There arose the question whether “Her Majesty” in the section includes the provincial Crown or is it a reference only to the federal Crown? Chief Justice Dickson noted at p. 97, the position taken by the Manitoba Court of Appeal:

The court held that since there is only one Sovereign in the sense of only one Queen, the Sovereign or Crown in Canada is indivisible and, therefore, the reference to "Her Majesty" had to include both the Crown in right of Canada and the Crown in right of Manitoba.

DICKSON C.J. disagreed and said at p. 101:

The Court of Appeal relied on the idea that the Crown was indivisible to hold that "Her Majesty" had to apply to both levels of government. With respect, I cannot adopt that approach. The Court of Appeal's interpretation seems grounded in the belief that there cannot be "two Queens". As Professor Hogg succinctly notes in Constitutional Law of Canada, 2nd ed., at p. 216, divisibility of the Crown in Canada does not mean that there are eleven Queens or eleven Sovereigns but, rather, it expresses the notion (at p. 217) of "... a single Queen recognized by many separate jurisdictions." Divisibility of the Crown recognizes the fact of a division of legislative power and a parallel division of executive power. If a principle so basic needed the confirmation of high judicial authority, it can be found as far back as the Privy Council decision in Maritime Bank of Canada (Liquidators of) v. Receiver‑General of New Brunswick[3], in which LORD WATSON said, at pp. 441‑42:

The object of the [British North America] Act [1867] was neither to weld the provinces into one, nor to subordinate provincial governments to a central authority, but to create a federal government in which they should all be represented, entrusted with the exclusive administration of affairs in which they had a common interest, each province retaining its independence and autonomy. That object was accomplished by distributing, between the Dominion and the provinces, all powers executive and legislative, and all public property and revenues which had previously belonged to the provinces; ... See also the extensive discussions of the divisibility of the Crown, both within the Commonwealth and within Canada, by LORD DENNING, M.R., MAY L.J. and KERR L.J. in the recent R. v. Secretary of State for Foreign and Commonwealth Affairs, Ex parte Indian Association of Alberta[4], and Hogg, op. cit., at pp. 215‑17.
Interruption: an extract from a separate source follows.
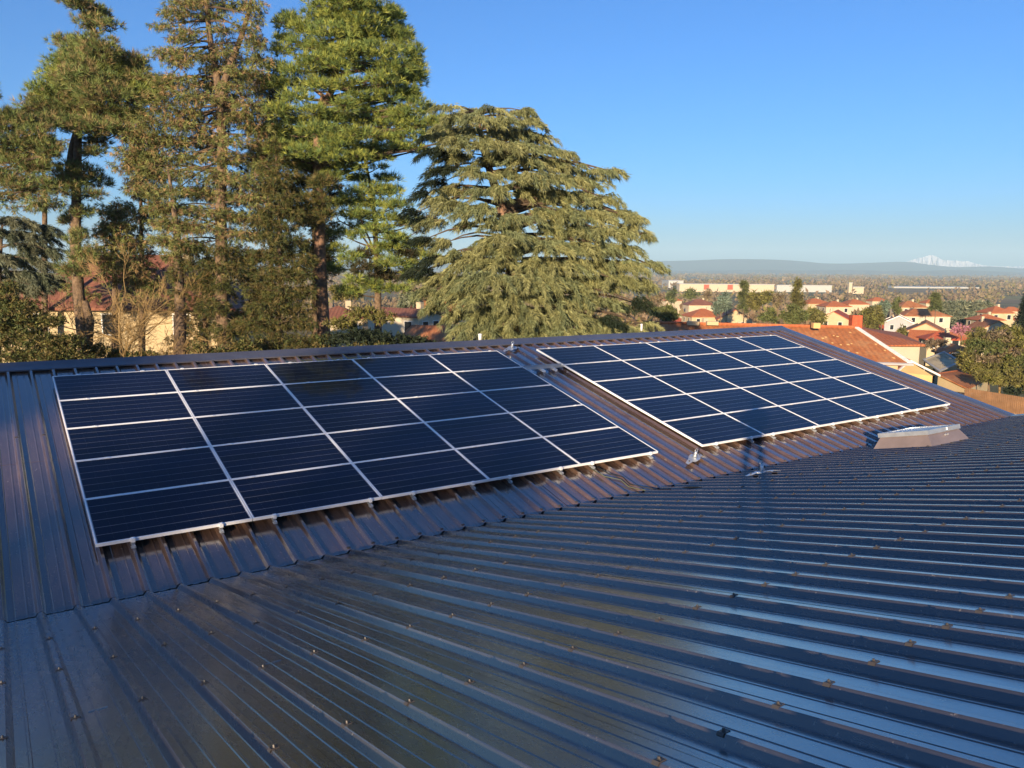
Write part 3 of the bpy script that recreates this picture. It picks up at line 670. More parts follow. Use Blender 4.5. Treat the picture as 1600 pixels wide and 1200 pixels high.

“The divisibility of the Crown in the sense just noted does not determine the interpretation to be given to the words "Her Majesty". Even if the Court of Appeal had been correct as a matter of constitutional law regarding indivisibility of the Crown, this would not necessarily have determined the correct statutory interpretation of "Her Majesty" in s. 90(1)(b): ... [Emphasis added.]During the course of judgement in a case[5] Wallace J Any other interpretation achieved by the addition of punctuation and implying certain terminology is neither warranted nor permissible.

One intended purpose of the comma is to illuminate the grammar of a sentence. Yet despite this clarifying goal the comma has earned its notoriety as a troublemaker. The “Million Dollar Comma” debacle, in which a single comma of a single sentence of a fourteen page contract almost cost a Canadian communications giant over 2 million dollars, serves as an expensive reminder of the importance of correct grammar and punctuation. As Lynne Truss pointedly notes in Eats, Shoots & Leaves, “... legal English, with its hifalutin efforts to cover everything, nearly always ends up leaving itself semantically wide open....” It is the result of such legal efforts that the following application is before me, for advice and directions, on the interpretation of Rule 616(2)(e)(ii) of the Alberta Rules of Court (“Rule 616")[6].There is a further reason for concluding that the words are descriptive and not prescriptive. Punctuation may not be the strongest tool for statutory interpretation but in a troublesome section as this has become, it cannot be ignored. What is stark here is the use of commas at the beginning and end of the phrase "at the value … before death". The phrase is put in parenthesis. It conveys a very different meaning from a clause reading, "the deceased's severable share of that property at the value thereof immediately before his death shall be treated as part of the net estate." When read without the commas there is a composite concept of the share immutably defined by value. Value is then the intrinsically more important feature, not the incidental one suggested by the use of the commas[7].



[1] Bell[supra]

[2] Mitchell v. Peguis Indian Band, 1990 CanLII 117 (S.C.C.), [1990] 2 S.C.R. 85

[3] Maritime Bank of Canada (Liquidators of) v. Receiver‑General of New Brunswick, [1892] A.C. 437

[4] R. v. Secretary of State for Foreign and Commonwealth Affairs, Ex parte Indian Association of Alberta, [1982] 1 Q.B. 892

[5] British Columbia Development Corporation v. Spuncast Industries Inc., 1980 CanLII 731 (BC S.C.)

[6] Hamilton v. Nerbas, 2008 ABQB 674[Rule 616 states that, to be enforceable, a contingency fee agreement must contain, among other things, a statement about

(ii) the maximum fee payable, or the maximum rate calculated, after deducting disbursements.

The Applicant understood the word “or” in Rule 616 to read disjunctively, in that the Agreement had to contain a clear statement of either: (I) the maximum fee payable (“Option 1"); or (ii) the maximum rate calculated after deducting disbursements (“Option 2"). ]

[7] Dingmar v Dingmar Rev 1 [2006] EWCA Civ 942 (12 July 2006)
URL: http://www.bailii.org/ew/cases/EWCA/Civ/2006/942.html
Cite as: [2006] EWCA Civ 942, [2006] 3 WLR 1183, [2007] 2 All ER 382 per Lord Justice Ward at paragraph 88.